En club, il a perdu sa place au profit d'un Pepe à nouveau monstrueux (il faut bien l'avouer, même si nous le détestons et qu'il ne devrait plus avoir de licence depuis un bail). En équipe de France, son duel aérien perdu face à Hummels en quart de Coupe du Monde lui a fait très mal, et il n'a pas eu l'occasion de faire taire les sceptiques lors de l'Euro, comme si la poisse lui collait aux crampons. En son absence, c'est Koscielny qui s'est imposé naturellement comme le véritable patron de la défense en faisait preuve de beaucoup de solidité et de régularité. Deschamps attend de Varane qu'il devienne un des leaders du groupe parce le fait de jouer dans un grand club compte beaucoup pour le sélectionneur, mais le Madrilène fait simplement partie des bons éléments de l'équipe, et non des cadres, et ce pour différentes raisons: il est encore très jeune, ne peut pas forcément l'ouvrir dans le vestiaire comme un Evra ou un Lloris, a manqué un tournoi organisé en France qui a soudé un collectif et n'impose pas le respect par ses performances en club, contrairement à un Griezmann par exemple, devenu le "go-to-guy" des Bleus. Un peu comme Pogba, Varane reste un talent en attente, un joueur qui a montré beaucoup de belles choses mais qui plafonne depuis un moment.

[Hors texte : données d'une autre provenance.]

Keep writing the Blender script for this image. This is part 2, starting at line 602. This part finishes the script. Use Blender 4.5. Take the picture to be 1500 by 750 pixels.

On lui reproche souvent d'être trop "soft", pas assez dur sur l'homme, rugueux, intraitable, costaud dans les duels, mais là n'est pas la question. Varane gagnerait peut-être effectivement à inspirer plus de crainte à l'adversaire, mais il possède un style propre, et c'est grâce à ses qualités qu'il doit franchir un nouveau palier: vitesse, anticipation, aisance technique, placement. Un joueur comme Marquinhos, qui présente des caractéristiques similaires et a à peu près le même âge (il est même un an plus jeune que Varane), offre plus de garanties que lui, même s'il n'est peut-être pas intrinsèquement meilleur. Pourquoi? Parce qu'il s'engage plus, met plus d'intensité dans ses interventions, fait preuve de davantage de concentration et d'implication. On aimerait parfois que Varane serre le poing et hurle sa rage de vaincre après un tacle réussi ou un geste décisif, qu'il montre qu'il n'est pas seulement un bon élève qui fait bien ce qu'on lui demande et applique les consignes mais aussi et surtout un gagneur, un compétiteur, un type prêt à laisser ses tripes sur le terrain et à monter le niveau d'un cran quand les circonstances l'exigent. Dans les grands rendez-vous, la classe naturelle ne suffit pas.




Il n'y a pas lieu non plus de s'inquiéter outre mesure pour Varane, d'abord parce qu'il se situe largement au-dessus de la concurrence à son poste chez les Bleus (Rami, Sakho, Laporte, Umtiti, sans même parler de Mangala, qui n'a plus sa place en sélection). Il faudrait avant tout que son corps le laisse tranquille et qu'il puisse retrouver du temps de jeu en club. Il n'a sans doute pas envie de quitter le Real et peut compter sur le soutien de Zidane, à l'origine de sa venue au club, mais devrait peut-être envisager de faire ses valises et demander un transfert. Il ne progressera pas en jouant quelques matches de Liga et de Coupe du Roi et en cirant le banc lors des gros matches, même s'il était titulaire à Dortmund. Pepe n'a après tout "que" trentre-trois ans, et vu sa forme actuelle et sa condition physique, il peut encore largement tenir le choc deux ou trois saisons. Comme Sergio Ramos est une véritable institution, l'horizon du défenseur français paraît quelque peu bouché, et il n'est pas certain que Deschamps continue à faire confiance à un joueur qui ne participe qu'à une poignée de matches par an. On a rarement vu un défenseur central atteindre son sommet avant ving-cinq ans, et il a donc du temps devant lui, mais sa situation est sans doute plus urgente qu'il n'y paraît.